◆ Material provided
## BEGIN

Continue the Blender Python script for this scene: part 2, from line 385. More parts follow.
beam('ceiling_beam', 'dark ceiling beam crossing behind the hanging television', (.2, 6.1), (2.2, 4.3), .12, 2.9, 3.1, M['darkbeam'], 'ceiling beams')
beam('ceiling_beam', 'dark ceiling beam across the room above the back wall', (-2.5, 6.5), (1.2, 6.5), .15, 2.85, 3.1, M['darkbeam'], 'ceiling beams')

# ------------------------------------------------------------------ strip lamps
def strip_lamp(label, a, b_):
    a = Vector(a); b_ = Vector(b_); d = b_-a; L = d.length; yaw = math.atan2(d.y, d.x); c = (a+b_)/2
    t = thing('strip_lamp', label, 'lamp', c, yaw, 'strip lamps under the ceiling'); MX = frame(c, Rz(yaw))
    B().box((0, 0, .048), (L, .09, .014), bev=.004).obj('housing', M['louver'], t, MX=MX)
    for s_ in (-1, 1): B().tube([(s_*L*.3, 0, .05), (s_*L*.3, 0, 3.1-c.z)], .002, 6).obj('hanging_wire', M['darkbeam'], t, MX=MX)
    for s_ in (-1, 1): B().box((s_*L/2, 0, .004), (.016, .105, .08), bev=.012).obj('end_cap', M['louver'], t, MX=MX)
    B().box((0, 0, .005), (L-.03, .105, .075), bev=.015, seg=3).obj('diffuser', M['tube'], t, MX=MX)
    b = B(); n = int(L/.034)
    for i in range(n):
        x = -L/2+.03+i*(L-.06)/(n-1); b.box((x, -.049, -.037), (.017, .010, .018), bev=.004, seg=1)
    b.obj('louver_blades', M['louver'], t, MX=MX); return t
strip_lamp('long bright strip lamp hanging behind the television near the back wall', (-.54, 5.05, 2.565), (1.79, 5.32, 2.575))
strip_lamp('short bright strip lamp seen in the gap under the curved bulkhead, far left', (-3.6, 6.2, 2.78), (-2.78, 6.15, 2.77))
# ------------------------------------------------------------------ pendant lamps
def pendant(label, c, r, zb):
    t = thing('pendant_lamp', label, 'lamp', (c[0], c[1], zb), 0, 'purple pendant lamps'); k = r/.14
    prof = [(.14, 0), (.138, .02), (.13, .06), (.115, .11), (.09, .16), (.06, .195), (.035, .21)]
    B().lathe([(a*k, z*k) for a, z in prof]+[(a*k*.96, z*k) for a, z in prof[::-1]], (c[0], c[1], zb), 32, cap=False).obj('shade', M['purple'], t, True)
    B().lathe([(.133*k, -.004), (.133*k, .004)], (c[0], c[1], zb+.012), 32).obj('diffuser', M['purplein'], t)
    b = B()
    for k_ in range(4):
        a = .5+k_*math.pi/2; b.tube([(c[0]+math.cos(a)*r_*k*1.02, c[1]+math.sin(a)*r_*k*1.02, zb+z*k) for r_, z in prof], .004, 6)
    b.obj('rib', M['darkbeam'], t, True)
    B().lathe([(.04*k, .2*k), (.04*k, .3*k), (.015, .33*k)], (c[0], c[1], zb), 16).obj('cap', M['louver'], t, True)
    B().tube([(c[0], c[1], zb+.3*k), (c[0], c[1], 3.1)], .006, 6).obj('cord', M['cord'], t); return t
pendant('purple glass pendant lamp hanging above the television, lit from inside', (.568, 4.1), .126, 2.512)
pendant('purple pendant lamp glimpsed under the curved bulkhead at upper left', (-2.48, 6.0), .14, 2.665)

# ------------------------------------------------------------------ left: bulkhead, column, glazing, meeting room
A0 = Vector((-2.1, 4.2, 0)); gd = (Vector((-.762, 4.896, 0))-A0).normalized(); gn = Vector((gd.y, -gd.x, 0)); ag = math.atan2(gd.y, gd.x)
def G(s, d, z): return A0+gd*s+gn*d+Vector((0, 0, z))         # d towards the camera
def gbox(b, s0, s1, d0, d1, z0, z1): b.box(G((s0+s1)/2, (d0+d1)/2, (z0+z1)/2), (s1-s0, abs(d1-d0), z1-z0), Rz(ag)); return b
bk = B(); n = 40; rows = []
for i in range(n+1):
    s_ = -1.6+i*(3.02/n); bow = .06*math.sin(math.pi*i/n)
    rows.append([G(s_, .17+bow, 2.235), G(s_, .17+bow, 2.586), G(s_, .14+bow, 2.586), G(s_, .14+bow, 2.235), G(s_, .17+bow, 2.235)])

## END

Find out how many lines in the listing contain the string "from". Give the number alone.

2